Steel erector Terry Gould, sitting opposite Gordon, joked that wanted to read the PM’s future in his tea leaves, with a possible General Election impending. But the cup was left untouched.
The 58-year-old from Manchester had been out of work five years. He is now staying with a friend in a council flat in Whitechapel.
“The PM was very nice,” he said. “He didn’t blank you, or anything.
“He was interested in hearing about the industry and how I had found work.”
JOBS
Mr Brown promised in his Advertiser interview to look into how few East Enders are employed on the huge Olympics site right on their doorstep.
A fifth of the workforce live in the five East London host’ boroughs including Tower Hamlets, Britain’s most deprived borough, Olympics authority figures show. But less than three per cent come from Tower Hamlets itself.
“I’m happy to look into the figures you have given me,” he told the Advertiser reporter.
“They are telling me a third of the workers on the Aquatics project were unemployed before, many of them local.

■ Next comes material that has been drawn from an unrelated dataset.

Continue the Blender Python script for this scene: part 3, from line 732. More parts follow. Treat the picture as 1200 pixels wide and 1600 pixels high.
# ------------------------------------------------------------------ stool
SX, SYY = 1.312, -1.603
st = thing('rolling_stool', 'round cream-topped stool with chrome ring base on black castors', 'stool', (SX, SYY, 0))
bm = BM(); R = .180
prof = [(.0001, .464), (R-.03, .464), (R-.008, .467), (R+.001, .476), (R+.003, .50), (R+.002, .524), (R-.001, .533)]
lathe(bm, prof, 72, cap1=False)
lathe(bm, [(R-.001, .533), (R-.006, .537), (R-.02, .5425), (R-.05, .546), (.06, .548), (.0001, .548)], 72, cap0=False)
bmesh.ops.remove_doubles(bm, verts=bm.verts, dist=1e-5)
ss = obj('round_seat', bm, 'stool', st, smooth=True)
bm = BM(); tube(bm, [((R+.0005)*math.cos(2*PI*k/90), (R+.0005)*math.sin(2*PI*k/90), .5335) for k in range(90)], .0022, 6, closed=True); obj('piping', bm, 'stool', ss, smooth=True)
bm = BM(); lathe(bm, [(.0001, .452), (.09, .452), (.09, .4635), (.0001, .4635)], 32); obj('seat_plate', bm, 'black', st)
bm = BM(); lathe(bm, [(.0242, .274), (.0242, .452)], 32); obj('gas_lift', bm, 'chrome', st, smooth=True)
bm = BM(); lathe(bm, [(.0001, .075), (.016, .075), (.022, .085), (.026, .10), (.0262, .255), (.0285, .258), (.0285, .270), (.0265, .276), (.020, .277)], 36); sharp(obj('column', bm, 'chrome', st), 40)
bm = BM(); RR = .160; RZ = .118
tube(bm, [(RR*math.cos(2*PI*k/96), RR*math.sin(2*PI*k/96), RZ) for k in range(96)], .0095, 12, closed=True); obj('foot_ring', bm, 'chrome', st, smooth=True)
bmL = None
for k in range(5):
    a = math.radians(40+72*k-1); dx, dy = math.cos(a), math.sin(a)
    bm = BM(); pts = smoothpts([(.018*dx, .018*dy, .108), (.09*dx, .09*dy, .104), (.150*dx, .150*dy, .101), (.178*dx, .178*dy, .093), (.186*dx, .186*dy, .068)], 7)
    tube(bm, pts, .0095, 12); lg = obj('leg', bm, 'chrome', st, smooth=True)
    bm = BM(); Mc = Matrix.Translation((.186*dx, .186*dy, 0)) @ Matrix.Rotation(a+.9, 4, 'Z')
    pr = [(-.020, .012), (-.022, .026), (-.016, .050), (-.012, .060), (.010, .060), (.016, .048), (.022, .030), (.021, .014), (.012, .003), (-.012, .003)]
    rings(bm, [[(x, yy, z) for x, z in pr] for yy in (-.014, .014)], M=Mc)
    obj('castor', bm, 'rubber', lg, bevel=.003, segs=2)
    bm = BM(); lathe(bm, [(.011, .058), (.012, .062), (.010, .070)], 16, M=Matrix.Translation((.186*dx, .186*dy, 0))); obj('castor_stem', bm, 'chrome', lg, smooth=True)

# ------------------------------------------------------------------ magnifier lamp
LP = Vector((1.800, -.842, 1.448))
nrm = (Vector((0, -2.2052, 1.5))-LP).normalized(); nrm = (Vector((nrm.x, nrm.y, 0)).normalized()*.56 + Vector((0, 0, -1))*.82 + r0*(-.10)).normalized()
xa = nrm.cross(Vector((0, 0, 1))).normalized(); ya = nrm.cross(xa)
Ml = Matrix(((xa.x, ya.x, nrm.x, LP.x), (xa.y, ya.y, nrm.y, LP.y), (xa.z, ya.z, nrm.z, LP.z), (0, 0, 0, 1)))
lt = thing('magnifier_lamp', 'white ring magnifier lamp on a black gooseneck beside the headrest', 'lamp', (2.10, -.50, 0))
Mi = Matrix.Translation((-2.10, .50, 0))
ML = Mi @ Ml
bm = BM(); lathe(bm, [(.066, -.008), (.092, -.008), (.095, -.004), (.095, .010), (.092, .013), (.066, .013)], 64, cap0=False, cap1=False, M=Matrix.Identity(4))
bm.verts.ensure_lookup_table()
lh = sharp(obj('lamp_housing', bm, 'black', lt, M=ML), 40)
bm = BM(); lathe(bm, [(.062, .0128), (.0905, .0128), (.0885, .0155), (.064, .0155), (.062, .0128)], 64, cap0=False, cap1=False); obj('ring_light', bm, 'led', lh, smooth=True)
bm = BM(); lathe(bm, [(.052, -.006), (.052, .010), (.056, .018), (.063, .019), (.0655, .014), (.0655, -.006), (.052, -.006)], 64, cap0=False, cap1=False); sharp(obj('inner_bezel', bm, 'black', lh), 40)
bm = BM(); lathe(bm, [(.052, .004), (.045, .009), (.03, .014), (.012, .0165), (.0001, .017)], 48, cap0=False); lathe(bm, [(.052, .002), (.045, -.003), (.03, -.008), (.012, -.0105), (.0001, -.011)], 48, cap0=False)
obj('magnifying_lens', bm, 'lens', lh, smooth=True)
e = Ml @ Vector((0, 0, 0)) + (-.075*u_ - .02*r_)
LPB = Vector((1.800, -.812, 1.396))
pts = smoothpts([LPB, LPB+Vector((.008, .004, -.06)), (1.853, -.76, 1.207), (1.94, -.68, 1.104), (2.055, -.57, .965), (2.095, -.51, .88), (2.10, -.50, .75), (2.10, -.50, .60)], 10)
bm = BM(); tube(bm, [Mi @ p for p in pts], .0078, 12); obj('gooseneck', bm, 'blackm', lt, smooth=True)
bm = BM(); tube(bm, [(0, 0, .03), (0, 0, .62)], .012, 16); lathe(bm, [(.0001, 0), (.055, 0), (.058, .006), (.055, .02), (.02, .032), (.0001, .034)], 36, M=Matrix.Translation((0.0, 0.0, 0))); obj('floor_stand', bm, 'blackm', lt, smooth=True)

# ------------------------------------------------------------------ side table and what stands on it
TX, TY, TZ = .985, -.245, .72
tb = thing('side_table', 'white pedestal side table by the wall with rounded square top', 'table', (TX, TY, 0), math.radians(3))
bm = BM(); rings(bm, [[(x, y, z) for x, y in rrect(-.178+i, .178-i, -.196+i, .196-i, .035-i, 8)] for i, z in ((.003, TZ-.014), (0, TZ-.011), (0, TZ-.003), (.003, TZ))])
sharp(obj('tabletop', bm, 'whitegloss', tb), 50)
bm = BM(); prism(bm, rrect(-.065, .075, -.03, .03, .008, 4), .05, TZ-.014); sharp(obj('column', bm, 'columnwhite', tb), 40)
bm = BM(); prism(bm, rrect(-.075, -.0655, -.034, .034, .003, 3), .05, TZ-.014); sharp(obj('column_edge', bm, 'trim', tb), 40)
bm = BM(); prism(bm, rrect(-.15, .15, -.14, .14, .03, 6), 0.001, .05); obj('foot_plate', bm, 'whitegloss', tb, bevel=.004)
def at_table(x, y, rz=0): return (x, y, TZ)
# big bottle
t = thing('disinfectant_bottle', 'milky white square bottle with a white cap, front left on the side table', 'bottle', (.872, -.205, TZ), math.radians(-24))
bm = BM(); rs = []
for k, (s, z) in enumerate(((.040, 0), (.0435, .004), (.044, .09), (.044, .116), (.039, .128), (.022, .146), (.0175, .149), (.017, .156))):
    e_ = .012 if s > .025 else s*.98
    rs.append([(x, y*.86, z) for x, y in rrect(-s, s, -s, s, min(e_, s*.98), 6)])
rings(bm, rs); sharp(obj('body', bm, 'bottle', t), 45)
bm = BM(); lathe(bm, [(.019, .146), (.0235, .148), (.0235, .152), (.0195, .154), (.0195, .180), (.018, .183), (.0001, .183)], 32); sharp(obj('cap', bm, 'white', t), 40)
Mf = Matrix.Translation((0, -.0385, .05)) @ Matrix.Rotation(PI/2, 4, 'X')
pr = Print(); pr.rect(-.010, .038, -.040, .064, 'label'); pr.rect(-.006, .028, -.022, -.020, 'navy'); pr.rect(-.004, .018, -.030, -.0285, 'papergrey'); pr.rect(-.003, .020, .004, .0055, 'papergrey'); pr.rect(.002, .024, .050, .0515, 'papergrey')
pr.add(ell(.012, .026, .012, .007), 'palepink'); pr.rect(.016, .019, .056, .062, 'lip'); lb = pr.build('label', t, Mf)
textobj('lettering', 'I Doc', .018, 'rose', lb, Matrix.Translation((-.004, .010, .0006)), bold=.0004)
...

“Our determination is that thousands of jobs are created. The vast majority will go to workers in this country and, where possible, to local people.”
Some 20,000 jobs would be created by the time the Olympics project is complete.
Mr Brown also met pupils from East Ham’s Langdon Secondary school as well as young 2012 athletics hopefuls, before being whisked off for his Cabinet meeting held at the Olympics Park.